Il ajoute que lorsque le délai maximal de six ans est (illégalement) dépassé par un contrat à durée déterminée en cours d’exécution, l’administration peut décider de ne pas le renouveler à son échéance.
Aussi, la Haute Juridiction a considéré que le tribunal administratif n’avait pas commis d’erreur de droit en jugeant qu’il ne résultait pas de l’application combinée du 1er alinéa de l’article 15 de la loi du 26 juillet 2005 et de l’article 3 de la loi du 26 janvier 1984 que « l’agent contractuel, titulaire d’un contrat à durée déterminée à la date de publication de la loi du 26 juillet 2005, pourrait se prévaloir d’une transformation de son contrat à durée déterminée en contrat à durée indéterminée alors même que son contrat aurait été illégalement conclu pour une durée excessive ».
La requérante ne pouvait donc ni se prévaloir d’une reconduction tacite de son contrat, ni, par voie de conséquence, prétendre avoir été irrégulièrement licenciée.
En effet, tirant toutes les conséquences de son analyse, la Conseil d’Etat précise « que le tribunal administratif, qui a jugé que Mme A…n’avait pas été licenciée mais avait fait l’objet d’un refus de son employeur de renouveler son contrat à durée déterminée arrivé à son terme, a pu écarter, sans entacher son jugement de contradiction de motifs, ses demandes indemnitaires tout en relevant que ce contrat à durée déterminée avait été illégalement conclu pour une durée excessive ».

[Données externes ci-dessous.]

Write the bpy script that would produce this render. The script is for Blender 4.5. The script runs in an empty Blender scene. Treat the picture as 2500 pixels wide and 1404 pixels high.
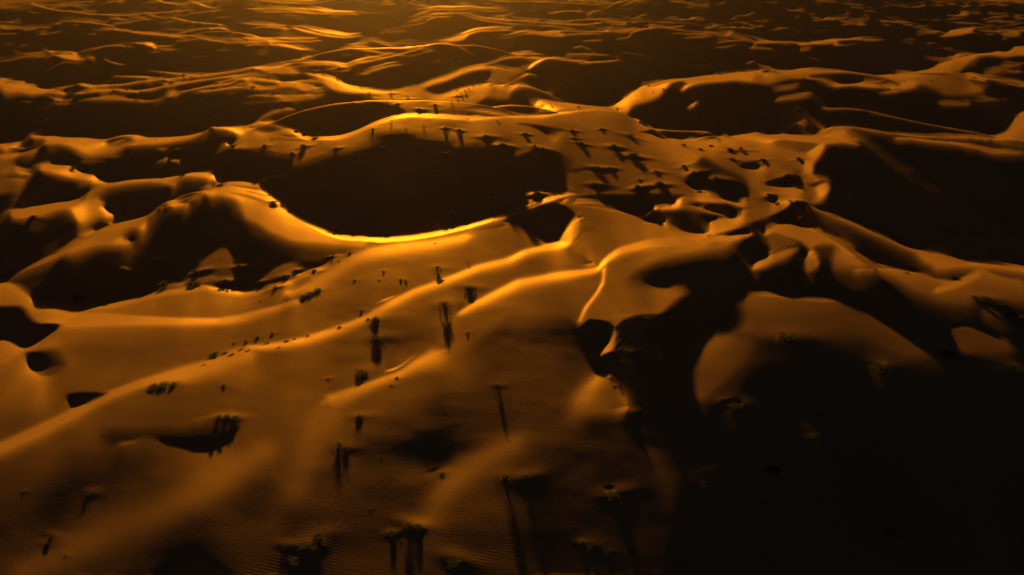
import bpy, math, random
import numpy as np
R = math.radians
scene = bpy.context.scene
# ------------------------------------------------------------------ camera
CAM_H = 100.0
cam_d = bpy.data.cameras.new('drone_camera')
cam = bpy.data.objects.new('drone_camera', cam_d)
scene.collection.objects.link(cam)
cam.location = (0, 0, CAM_H)
cam.rotation_euler = (R(90 - 30.5), 0, 0)
cam_d.sensor_width = 36.0
cam_d.sensor_fit = 'HORIZONTAL'
cam_d.lens = 36.0 * 1750 / 2500
cam_d.clip_start = 0.5
cam_d.clip_end = 40000
scene.camera = cam
# ------------------------------------------------------------------ sky and sun
SUN_EL, SUN_AZ = R(7.0), R(-9.2)          # azimuth from +Y towards +X
world = bpy.data.worlds.new('World')
scene.world = world
world.use_nodes = True
nt = world.node_tree
bg = nt.nodes['Background']
sky = nt.nodes.new('ShaderNodeTexSky')
sky.sky_type = 'NISHITA'
sky.sun_disc = False
sky.sun_elevation = SUN_EL
sky.sun_rotation = SUN_AZ
sky.dust_density = 0.4
sky.ozone_density = 5.0
nt.links.new(sky.outputs[0], bg.inputs[0])
bg.inputs[1].default_value = 0.009
sun_d = bpy.data.lights.new('sun', 'SUN')
sun_d.energy = 5.0
sun_d.angle = R(0.9)
sun_d.color = (1.0, 0.565, 0.04)
sun = bpy.data.objects.new('sun', sun_d)
scene.collection.objects.link(sun)
sun.rotation_euler = (R(90) - SUN_EL, 0, math.pi - SUN_AZ)
# rotation: lamp shines along its -Z; aim it from the sun's place to the ground
from mathutils import Vector
to_sun = Vector((math.sin(SUN_AZ) * math.cos(SUN_EL), math.cos(SUN_AZ) * math.cos(SUN_EL), math.sin(SUN_EL)))
sun.rotation_euler = to_sun.to_track_quat('Z', 'Y').to_euler()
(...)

Néanmoins, force est de rappeler que la promulgation de la du 26 juillet 2005 n’a constitué que la première étape du processus de « déprécarisation » de la fonction publique, de surcroit limitée aux agents non titulaires recrutés sur des emplois permanents.
Or, depuis lors, la loi n° 2012-347 du 12 mars 2012 relative à l’accès à l’emploi titulaire et à l’amélioration des conditions d’emploi des agents contractuels dans la fonction publique, à la lutte contre les discriminations et portant diverses dispositions relatives à la fonction publique a procédé à une généralisation du dispositif de « CDIsation » à l’ensemble des contrats d’engagement de non titulaires.
Surtout, son article 21 a explicitement prévu qu’à compter de la publication de cette loi, l’agent contractuel qui justifie d’une durée de services effectifs de six ans au moins au cours des huit années précédant doit se voir proposer la transformation de son contrat en CDI.
Cet article n’engage que son auteur.